Problem:
Output each line of the material exactly as it stands.

Given records:
══════════════════════════════

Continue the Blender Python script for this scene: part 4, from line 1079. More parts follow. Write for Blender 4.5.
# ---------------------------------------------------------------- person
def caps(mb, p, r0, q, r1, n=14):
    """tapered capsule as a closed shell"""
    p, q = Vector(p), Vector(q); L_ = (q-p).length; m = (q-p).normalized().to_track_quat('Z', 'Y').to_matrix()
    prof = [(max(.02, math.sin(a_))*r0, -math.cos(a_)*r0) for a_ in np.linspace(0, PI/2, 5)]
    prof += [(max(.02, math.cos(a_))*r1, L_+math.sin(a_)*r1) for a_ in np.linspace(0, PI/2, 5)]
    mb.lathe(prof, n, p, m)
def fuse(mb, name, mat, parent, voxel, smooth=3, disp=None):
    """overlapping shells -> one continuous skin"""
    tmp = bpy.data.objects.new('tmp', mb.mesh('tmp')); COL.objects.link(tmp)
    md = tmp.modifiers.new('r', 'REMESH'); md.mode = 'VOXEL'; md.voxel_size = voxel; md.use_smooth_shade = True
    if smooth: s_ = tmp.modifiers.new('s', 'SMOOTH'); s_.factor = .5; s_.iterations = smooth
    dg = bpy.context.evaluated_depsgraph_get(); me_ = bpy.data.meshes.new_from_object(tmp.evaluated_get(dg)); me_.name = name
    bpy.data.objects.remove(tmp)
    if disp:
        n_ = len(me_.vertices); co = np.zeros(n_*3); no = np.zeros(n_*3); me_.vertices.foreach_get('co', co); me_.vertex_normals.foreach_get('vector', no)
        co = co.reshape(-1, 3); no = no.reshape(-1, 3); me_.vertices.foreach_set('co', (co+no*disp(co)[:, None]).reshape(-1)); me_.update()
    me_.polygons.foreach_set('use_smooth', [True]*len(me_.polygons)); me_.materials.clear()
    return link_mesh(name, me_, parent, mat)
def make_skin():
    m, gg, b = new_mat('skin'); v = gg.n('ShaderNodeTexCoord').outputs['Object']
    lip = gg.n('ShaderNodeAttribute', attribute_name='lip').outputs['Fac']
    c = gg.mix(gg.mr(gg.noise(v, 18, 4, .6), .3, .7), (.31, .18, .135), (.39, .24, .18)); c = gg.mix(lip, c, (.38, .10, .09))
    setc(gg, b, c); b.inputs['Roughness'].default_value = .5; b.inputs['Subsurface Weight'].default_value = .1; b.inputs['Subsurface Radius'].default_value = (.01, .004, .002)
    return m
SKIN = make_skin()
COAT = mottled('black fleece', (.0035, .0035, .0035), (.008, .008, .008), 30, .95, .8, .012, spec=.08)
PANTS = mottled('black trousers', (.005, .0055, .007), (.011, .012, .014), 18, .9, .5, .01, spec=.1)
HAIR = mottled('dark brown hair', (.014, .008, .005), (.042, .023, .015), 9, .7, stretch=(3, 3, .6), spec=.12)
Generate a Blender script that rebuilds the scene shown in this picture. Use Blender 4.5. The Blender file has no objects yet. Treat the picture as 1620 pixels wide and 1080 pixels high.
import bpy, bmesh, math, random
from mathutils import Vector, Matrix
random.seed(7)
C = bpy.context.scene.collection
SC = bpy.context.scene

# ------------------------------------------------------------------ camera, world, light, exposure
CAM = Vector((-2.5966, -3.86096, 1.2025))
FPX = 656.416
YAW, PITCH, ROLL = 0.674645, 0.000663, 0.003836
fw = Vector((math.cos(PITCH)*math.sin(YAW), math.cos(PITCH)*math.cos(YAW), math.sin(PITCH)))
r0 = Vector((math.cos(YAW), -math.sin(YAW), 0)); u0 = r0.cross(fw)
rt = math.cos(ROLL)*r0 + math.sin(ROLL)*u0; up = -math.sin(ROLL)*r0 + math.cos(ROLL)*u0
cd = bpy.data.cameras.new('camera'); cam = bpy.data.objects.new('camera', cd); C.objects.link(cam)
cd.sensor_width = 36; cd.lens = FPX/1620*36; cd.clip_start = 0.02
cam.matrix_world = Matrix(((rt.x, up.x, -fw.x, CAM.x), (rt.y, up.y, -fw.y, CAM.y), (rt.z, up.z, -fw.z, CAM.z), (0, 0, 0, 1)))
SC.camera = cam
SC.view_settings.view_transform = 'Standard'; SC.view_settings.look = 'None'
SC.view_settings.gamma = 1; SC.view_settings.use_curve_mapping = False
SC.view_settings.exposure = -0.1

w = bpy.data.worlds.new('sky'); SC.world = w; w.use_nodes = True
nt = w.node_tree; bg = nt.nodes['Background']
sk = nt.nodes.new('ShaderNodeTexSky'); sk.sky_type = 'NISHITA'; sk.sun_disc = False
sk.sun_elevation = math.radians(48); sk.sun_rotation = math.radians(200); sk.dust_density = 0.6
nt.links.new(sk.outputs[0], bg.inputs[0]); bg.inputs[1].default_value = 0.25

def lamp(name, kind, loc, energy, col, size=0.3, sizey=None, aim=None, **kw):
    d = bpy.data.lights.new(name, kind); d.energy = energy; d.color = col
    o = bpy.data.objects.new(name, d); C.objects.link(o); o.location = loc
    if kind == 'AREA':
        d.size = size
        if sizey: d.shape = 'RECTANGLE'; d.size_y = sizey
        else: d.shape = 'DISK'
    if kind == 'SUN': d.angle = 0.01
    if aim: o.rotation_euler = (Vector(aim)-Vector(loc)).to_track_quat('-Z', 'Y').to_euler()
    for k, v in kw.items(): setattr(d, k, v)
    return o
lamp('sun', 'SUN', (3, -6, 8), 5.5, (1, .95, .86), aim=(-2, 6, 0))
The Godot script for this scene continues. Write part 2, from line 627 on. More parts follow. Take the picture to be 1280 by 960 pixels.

══════════════════════════════

Exercise output:
Continue the Blender Python script for this scene: part 4, from line 1079. More parts follow. Write for Blender 4.5.
# ---------------------------------------------------------------- person
def caps(mb, p, r0, q, r1, n=14):
    """tapered capsule as a closed shell"""
    p, q = Vector(p), Vector(q); L_ = (q-p).length; m = (q-p).normalized().to_track_quat('Z', 'Y').to_matrix()
    prof = [(max(.02, math.sin(a_))*r0, -math.cos(a_)*r0) for a_ in np.linspace(0, PI/2, 5)]
    prof += [(max(.02, math.cos(a_))*r1, L_+math.sin(a_)*r1) for a_ in np.linspace(0, PI/2, 5)]
    mb.lathe(prof, n, p, m)
def fuse(mb, name, mat, parent, voxel, smooth=3, disp=None):
    """overlapping shells -> one continuous skin"""
    tmp = bpy.data.objects.new('tmp', mb.mesh('tmp')); COL.objects.link(tmp)
    md = tmp.modifiers.new('r', 'REMESH'); md.mode = 'VOXEL'; md.voxel_size = voxel; md.use_smooth_shade = True
    if smooth: s_ = tmp.modifiers.new('s', 'SMOOTH'); s_.factor = .5; s_.iterations = smooth
    dg = bpy.context.evaluated_depsgraph_get(); me_ = bpy.data.meshes.new_from_object(tmp.evaluated_get(dg)); me_.name = name
    bpy.data.objects.remove(tmp)
    if disp:
        n_ = len(me_.vertices); co = np.zeros(n_*3); no = np.zeros(n_*3); me_.vertices.foreach_get('co', co); me_.vertex_normals.foreach_get('vector', no)
        co = co.reshape(-1, 3); no = no.reshape(-1, 3); me_.vertices.foreach_set('co', (co+no*disp(co)[:, None]).reshape(-1)); me_.update()
    me_.polygons.foreach_set('use_smooth', [True]*len(me_.polygons)); me_.materials.clear()
    return link_mesh(name, me_, parent, mat)
def make_skin():
    m, gg, b = new_mat('skin'); v = gg.n('ShaderNodeTexCoord').outputs['Object']
    lip = gg.n('ShaderNodeAttribute', attribute_name='lip').outputs['Fac']
    c = gg.mix(gg.mr(gg.noise(v, 18, 4, .6), .3, .7), (.31, .18, .135), (.39, .24, .18)); c = gg.mix(lip, c, (.38, .10, .09))
    setc(gg, b, c); b.inputs['Roughness'].default_value = .5; b.inputs['Subsurface Weight'].default_value = .1; b.inputs['Subsurface Radius'].default_value = (.01, .004, .002)
    return m
SKIN = make_skin()
COAT = mottled('black fleece', (.0035, .0035, .0035), (.008, .008, .008), 30, .95, .8, .012, spec=.08)
PANTS = mottled('black trousers', (.005, .0055, .007), (.011, .012, .014), 18, .9, .5, .01, spec=.1)
HAIR = mottled('dark brown hair', (.014, .008, .005), (.042, .023, .015), 9, .7, stretch=(3, 3, .6), spec=.12)
Generate a Blender script that rebuilds the scene shown in this picture. Use Blender 4.5. The Blender file has no objects yet. Treat the picture as 1620 pixels wide and 1080 pixels high.
import bpy, bmesh, math, random
from mathutils import Vector, Matrix
random.seed(7)
C = bpy.context.scene.collection
SC = bpy.context.scene

# ------------------------------------------------------------------ camera, world, light, exposure
CAM = Vector((-2.5966, -3.86096, 1.2025))
FPX = 656.416
YAW, PITCH, ROLL = 0.674645, 0.000663, 0.003836
fw = Vector((math.cos(PITCH)*math.sin(YAW), math.cos(PITCH)*math.cos(YAW), math.sin(PITCH)))
r0 = Vector((math.cos(YAW), -math.sin(YAW), 0)); u0 = r0.cross(fw)
rt = math.cos(ROLL)*r0 + math.sin(ROLL)*u0; up = -math.sin(ROLL)*r0 + math.cos(ROLL)*u0
cd = bpy.data.cameras.new('camera'); cam = bpy.data.objects.new('camera', cd); C.objects.link(cam)
cd.sensor_width = 36; cd.lens = FPX/1620*36; cd.clip_start = 0.02
cam.matrix_world = Matrix(((rt.x, up.x, -fw.x, CAM.x), (rt.y, up.y, -fw.y, CAM.y), (rt.z, up.z, -fw.z, CAM.z), (0, 0, 0, 1)))
SC.camera = cam
SC.view_settings.view_transform = 'Standard'; SC.view_settings.look = 'None'
SC.view_settings.gamma = 1; SC.view_settings.use_curve_mapping = False
SC.view_settings.exposure = -0.1

w = bpy.data.worlds.new('sky'); SC.world = w; w.use_nodes = True
nt = w.node_tree; bg = nt.nodes['Background']
sk = nt.nodes.new('ShaderNodeTexSky'); sk.sky_type = 'NISHITA'; sk.sun_disc = False
sk.sun_elevation = math.radians(48); sk.sun_rotation = math.radians(200); sk.dust_density = 0.6
nt.links.new(sk.outputs[0], bg.inputs[0]); bg.inputs[1].default_value = 0.25

def lamp(name, kind, loc, energy, col, size=0.3, sizey=None, aim=None, **kw):
    d = bpy.data.lights.new(name, kind); d.energy = energy; d.color = col
    o = bpy.data.objects.new(name, d); C.objects.link(o); o.location = loc
    if kind == 'AREA':
        d.size = size
        if sizey: d.shape = 'RECTANGLE'; d.size_y = sizey
        else: d.shape = 'DISK'
    if kind == 'SUN': d.angle = 0.01
    if aim: o.rotation_euler = (Vector(aim)-Vector(loc)).to_track_quat('-Z', 'Y').to_euler()
    for k, v in kw.items(): setattr(d, k, v)
    return o
lamp('sun', 'SUN', (3, -6, 8), 5.5, (1, .95, .86), aim=(-2, 6, 0))
The Godot script for this scene continues. Write part 2, from line 627 on. More parts follow. Take the picture to be 1280 by 960 pixels.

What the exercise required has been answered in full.